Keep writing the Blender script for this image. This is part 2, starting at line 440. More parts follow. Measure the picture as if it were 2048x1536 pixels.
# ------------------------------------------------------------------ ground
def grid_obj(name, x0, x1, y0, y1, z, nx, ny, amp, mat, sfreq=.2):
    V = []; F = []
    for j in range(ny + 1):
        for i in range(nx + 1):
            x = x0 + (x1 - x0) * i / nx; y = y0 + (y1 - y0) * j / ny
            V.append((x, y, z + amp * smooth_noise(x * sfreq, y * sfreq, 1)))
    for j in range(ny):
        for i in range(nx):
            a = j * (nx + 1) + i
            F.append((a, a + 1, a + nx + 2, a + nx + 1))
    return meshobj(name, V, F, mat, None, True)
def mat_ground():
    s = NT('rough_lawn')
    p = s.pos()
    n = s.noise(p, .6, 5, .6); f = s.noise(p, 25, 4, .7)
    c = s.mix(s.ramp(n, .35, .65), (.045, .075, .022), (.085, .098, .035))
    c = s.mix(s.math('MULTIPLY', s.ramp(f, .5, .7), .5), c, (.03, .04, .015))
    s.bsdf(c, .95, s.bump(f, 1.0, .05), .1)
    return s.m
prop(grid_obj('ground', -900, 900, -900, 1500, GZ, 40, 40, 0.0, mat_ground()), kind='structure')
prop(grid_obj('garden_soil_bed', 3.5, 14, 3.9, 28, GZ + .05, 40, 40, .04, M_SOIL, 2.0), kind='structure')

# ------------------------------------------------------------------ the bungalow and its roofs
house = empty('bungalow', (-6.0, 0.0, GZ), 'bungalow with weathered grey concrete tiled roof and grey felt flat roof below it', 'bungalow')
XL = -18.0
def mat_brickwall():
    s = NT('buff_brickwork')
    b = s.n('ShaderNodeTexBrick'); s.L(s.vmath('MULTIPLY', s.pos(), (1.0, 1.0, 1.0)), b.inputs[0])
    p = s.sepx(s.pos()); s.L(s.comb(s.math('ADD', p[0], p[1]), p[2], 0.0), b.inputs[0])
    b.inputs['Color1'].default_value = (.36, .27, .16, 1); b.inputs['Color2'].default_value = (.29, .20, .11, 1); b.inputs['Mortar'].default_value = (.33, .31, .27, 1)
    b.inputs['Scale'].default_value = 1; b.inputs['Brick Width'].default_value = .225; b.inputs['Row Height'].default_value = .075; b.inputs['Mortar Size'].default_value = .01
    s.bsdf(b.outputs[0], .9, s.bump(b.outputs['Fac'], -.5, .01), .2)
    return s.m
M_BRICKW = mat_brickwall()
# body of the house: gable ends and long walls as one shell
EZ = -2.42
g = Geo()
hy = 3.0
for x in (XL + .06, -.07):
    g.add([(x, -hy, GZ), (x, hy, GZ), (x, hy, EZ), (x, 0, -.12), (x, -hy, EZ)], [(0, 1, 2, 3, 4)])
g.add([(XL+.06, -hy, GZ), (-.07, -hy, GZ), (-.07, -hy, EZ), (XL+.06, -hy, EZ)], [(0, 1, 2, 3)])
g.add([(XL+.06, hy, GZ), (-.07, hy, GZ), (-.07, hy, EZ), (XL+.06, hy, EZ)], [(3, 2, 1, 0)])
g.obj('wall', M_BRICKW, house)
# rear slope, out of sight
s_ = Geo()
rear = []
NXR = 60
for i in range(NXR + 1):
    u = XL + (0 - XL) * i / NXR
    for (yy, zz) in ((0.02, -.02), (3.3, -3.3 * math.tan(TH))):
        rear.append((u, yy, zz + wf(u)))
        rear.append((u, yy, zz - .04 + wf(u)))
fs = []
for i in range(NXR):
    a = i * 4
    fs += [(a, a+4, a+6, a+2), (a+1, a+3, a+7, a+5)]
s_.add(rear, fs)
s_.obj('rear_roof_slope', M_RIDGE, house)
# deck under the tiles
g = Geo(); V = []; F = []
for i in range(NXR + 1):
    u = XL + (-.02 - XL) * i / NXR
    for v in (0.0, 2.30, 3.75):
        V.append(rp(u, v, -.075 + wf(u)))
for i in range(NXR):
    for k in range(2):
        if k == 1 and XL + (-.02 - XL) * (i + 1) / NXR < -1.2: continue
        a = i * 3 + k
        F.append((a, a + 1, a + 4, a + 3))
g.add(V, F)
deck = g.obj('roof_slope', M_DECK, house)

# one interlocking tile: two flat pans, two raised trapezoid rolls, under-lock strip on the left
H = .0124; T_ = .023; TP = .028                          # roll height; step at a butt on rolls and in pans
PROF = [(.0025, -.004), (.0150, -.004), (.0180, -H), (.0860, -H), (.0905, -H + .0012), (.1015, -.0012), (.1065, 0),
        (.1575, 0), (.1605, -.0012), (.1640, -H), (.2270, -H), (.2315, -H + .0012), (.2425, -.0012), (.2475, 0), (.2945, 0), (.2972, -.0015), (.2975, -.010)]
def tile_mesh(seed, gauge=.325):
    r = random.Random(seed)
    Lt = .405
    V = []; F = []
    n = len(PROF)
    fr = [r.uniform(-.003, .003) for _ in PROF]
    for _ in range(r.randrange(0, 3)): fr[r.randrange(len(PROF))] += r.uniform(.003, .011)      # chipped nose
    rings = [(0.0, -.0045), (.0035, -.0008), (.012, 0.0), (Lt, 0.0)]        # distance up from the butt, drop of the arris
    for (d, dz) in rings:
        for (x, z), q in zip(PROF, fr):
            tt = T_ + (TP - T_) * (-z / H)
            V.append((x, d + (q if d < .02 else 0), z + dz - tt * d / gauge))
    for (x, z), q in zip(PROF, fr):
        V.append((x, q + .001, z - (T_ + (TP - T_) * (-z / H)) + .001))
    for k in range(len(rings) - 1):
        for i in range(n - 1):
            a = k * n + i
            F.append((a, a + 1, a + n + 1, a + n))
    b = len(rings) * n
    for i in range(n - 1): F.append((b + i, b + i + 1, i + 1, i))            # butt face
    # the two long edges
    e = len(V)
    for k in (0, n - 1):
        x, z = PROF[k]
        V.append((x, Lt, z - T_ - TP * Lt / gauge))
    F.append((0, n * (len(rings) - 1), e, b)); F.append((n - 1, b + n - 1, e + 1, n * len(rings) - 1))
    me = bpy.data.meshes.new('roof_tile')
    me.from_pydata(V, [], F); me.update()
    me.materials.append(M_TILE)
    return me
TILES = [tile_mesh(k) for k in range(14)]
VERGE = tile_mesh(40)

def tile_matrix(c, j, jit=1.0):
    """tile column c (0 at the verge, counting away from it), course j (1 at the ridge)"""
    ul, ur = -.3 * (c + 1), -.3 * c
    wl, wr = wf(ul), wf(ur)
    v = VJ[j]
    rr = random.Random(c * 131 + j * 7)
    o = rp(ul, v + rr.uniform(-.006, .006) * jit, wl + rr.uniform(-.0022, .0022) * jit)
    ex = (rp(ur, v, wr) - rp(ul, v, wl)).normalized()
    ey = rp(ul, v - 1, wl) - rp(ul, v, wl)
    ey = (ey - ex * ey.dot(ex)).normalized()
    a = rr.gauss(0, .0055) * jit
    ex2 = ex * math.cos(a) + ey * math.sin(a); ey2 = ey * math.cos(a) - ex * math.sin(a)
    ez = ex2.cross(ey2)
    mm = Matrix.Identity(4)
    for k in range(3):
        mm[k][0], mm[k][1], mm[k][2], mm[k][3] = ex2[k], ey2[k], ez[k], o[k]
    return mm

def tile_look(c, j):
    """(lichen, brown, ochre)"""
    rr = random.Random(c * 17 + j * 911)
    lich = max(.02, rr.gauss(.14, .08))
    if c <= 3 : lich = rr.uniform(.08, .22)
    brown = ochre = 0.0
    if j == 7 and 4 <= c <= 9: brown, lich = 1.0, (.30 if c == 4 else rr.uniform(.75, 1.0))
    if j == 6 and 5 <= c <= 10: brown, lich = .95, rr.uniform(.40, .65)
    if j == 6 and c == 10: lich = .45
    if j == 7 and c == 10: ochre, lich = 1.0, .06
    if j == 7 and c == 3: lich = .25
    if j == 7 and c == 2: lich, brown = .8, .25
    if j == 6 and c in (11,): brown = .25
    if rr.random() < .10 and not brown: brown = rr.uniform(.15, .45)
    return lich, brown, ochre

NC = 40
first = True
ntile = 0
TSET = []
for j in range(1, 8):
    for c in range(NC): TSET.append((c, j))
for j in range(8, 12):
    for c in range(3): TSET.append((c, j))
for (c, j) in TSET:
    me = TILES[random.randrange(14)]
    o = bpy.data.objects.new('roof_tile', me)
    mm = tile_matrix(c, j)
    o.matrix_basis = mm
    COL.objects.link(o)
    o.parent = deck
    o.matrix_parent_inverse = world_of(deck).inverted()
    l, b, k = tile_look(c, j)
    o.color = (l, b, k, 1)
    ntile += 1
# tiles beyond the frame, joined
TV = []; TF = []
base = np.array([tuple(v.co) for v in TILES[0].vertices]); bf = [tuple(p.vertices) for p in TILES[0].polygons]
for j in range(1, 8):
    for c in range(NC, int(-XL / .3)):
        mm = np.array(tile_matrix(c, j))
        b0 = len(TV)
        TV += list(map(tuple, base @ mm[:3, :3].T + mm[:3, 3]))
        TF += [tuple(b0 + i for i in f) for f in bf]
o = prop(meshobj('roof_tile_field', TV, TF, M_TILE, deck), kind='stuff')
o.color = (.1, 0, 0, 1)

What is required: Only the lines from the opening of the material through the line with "prop(grid_obj('garden_soil_bed', 3.5, 14, 3.9, 28, GZ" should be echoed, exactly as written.

Worked solution:
Keep writing the Blender script for this image. This is part 2, starting at line 440. More parts follow. Measure the picture as if it were 2048x1536 pixels.
# ------------------------------------------------------------------ ground
def grid_obj(name, x0, x1, y0, y1, z, nx, ny, amp, mat, sfreq=.2):
    V = []; F = []
    for j in range(ny + 1):
        for i in range(nx + 1):
            x = x0 + (x1 - x0) * i / nx; y = y0 + (y1 - y0) * j / ny
            V.append((x, y, z + amp * smooth_noise(x * sfreq, y * sfreq, 1)))
    for j in range(ny):
        for i in range(nx):
            a = j * (nx + 1) + i
            F.append((a, a + 1, a + nx + 2, a + nx + 1))
    return meshobj(name, V, F, mat, None, True)
def mat_ground():
    s = NT('rough_lawn')
    p = s.pos()
    n = s.noise(p, .6, 5, .6); f = s.noise(p, 25, 4, .7)
    c = s.mix(s.ramp(n, .35, .65), (.045, .075, .022), (.085, .098, .035))
    c = s.mix(s.math('MULTIPLY', s.ramp(f, .5, .7), .5), c, (.03, .04, .015))
    s.bsdf(c, .95, s.bump(f, 1.0, .05), .1)
    return s.m
prop(grid_obj('ground', -900, 900, -900, 1500, GZ, 40, 40, 0.0, mat_ground()), kind='structure')
prop(grid_obj('garden_soil_bed', 3.5, 14, 3.9, 28, GZ + .05, 40, 40, .04, M_SOIL, 2.0), kind='structure')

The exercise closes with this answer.